Campbell produces screenprints, wall hangings and ceramics, as well as drawings. Much of her work is directly inspired by the scenery, natural forms, plants and rocks of her surroundings in the Argyll region of western Scotland. As the artist has noted, ‘In my work, I try to capture the transient nature of surface and form on the boundary between land and shore on Scotland’s West Coast. My designs, which are created using paper stencilling and screen-printing techniques, reflect the microcosms of colour, pattern, shape and texture to be found in this special place.’ She has won a number of awards, including the John Lewis Award for Design and Innovation at the New Designers exhibition in London in 2018. In the same year she was a finalist for the Marks & Spencer TexSelect Fashion Fabric Award, and in 2019 collaborated with the fashion retailer White Stuff on a womenswear collection which utilized her prints. In 2020 Campbell won the Emerging Artists Award at Creative Scotland’s Visual Artist and Craft Maker Awards. A first solo exhibition of her work, entitled Vestige, was mounted at the An Tobar arts centre in Tobermory, on the island of Mull, in the summer of 2021. Most recently, Campbell exhibited a series of wall-hangings, entitled Caladh and inspired by visits to the small and remote Caladh Harbour and the island of Eilean Dubh in western Scotland, at the Collect fair for contemporary craft and design at Somerset House in London in March 2023.

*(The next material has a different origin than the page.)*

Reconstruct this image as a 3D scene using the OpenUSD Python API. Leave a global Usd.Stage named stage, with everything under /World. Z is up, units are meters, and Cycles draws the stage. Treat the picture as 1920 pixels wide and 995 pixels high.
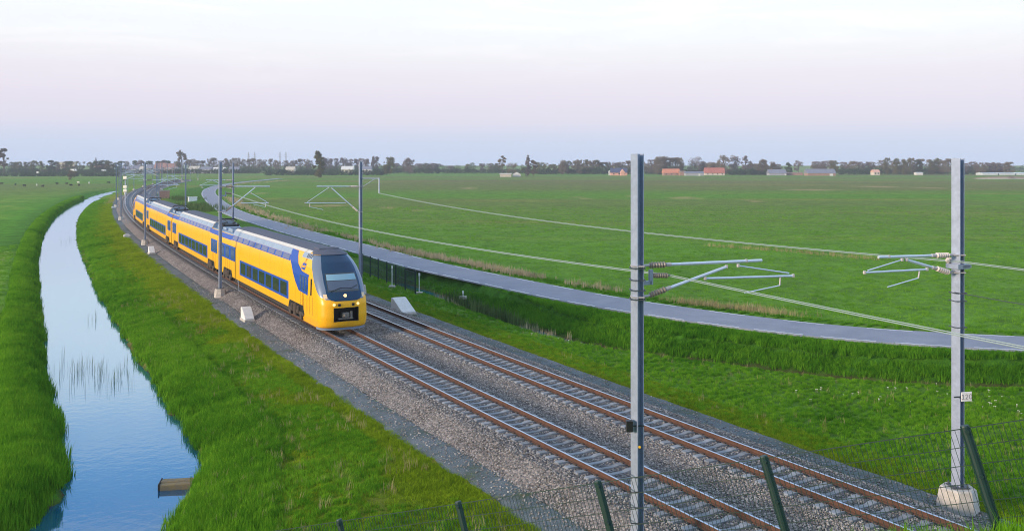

Since her graduation from art school, Campbell has worked from a small print studio, situated above the workshop of her parents, in the village of Tighnabruaich, on the western shores of the Kyles of Bute on the west coast of Scotland. (She also exhibits her work at the family’s Hayshed Gallery nearby.) In many ways an extension of her drawings, her large-scale prints and wall hangings are unique creations, produced in single editions utilizing a complex method of layers of paper stencilling, masking and screenprinting.